Thank you! Yes, I have found myself angrily driving across town, confronting his "friends" who are old men and alcoholics and lost everything themselves. Sometimes I think my AH would like to end up like them! I have also found that when I stop looking and confronting that everyone is happier. So why don't I stop? He's admitted he has a problem, says he's working on it in his own way, and generally tries to be supportive. He has slips just as I do, back into our destructive behaviors but we both love each other. One day at a time, right (just wish these bad days didn't feel like the end of the world).
Thanks for reaching out and sharing your experience! I struggle with similar thigs with my parents and partners--checking ot make sure they are happy before I allow myself to be happy, basing my moods off theirs.
In al anon i've been told to use the phrase "in spite of..."
"In spite of feeling sad, I'm still going to have a good day."

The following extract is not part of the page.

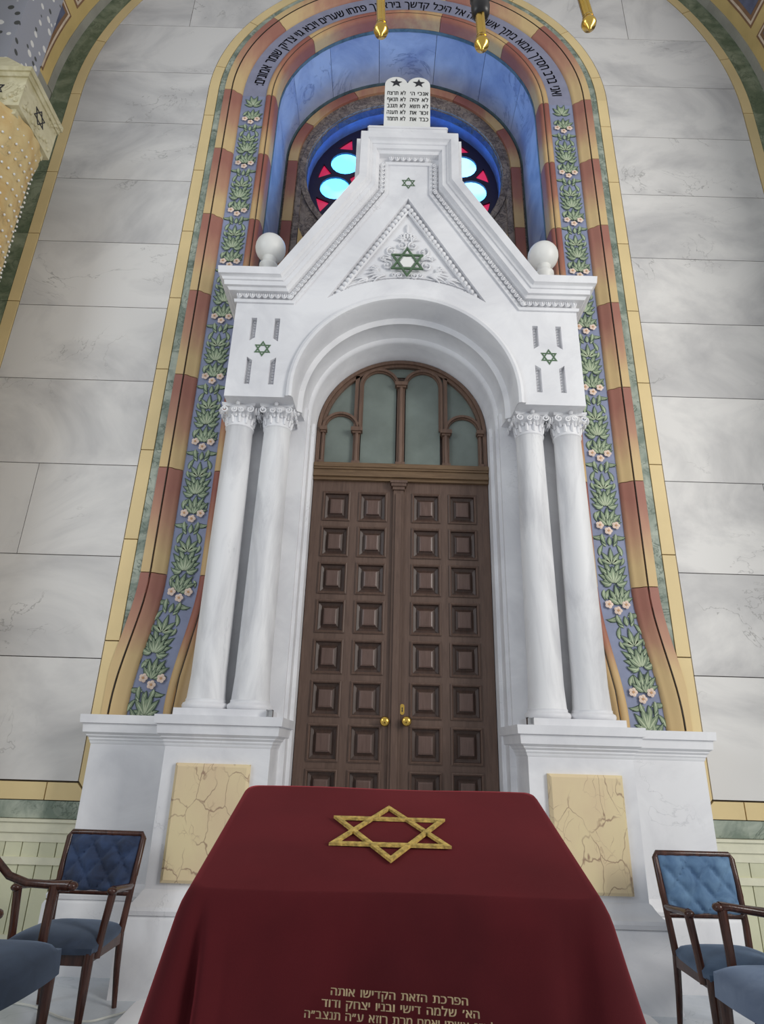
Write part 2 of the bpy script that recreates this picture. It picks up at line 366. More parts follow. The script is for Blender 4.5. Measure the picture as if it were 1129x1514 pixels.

"In spite of being stressed out around my parents relationship, I'm goinog to have my OWN relationships"
Its very disorienting to try to live these things differently, and it moves slowly, but just like the last user said, what are you going to do? What is lissa's choice? It sscary sometimes because we don't know who we are independently, or what our choices are or could be.
If face to face meetings are possible, they might be helpful. If you need someone to call send me a private message on this website and I'll send youmy phone number.
Thank you all so much! I am like many people on this board who have set backs and then move forward. I will go weeks pumping myself up, saying I'm good and then BOOM! a fog comes over me and I am a paranoid freaker. I do sometimes wonder how everyone lives with me at those times. I want to smile again and feel joy. I use to be president of my kids PTSA and now I can barely make 1 meeting a year. I use to have them signed up for lots of activities and now if they have activities it's because someone else will take them. I want to have more than 2 days in a row where I'm comfortable in my own skin. I am going to face to face meetings.
Thank you all so much! I am like many people on this board who have set backs and then move forward. I will go weeks pumping myself up, saying I'm good and then BOOM! a fog comes over me and I am a paranoid freaker. I do sometimes wonder how everyone lives with me at those times. I want to smile again and feel joy. I use to be president of my kids PTSA and now I can barely make 1 meeting a year. I use to have them signed up for lots of activities and now if they have activities it's because someone else will take them. I want to have more than 2 days in a row where I'm comfortable in my own skin. I am going to face to face meetings.
Dear Lissa
I am so glad that you made that decision. Investing in m own recovery is / was the best thing I have ever done for myself!!!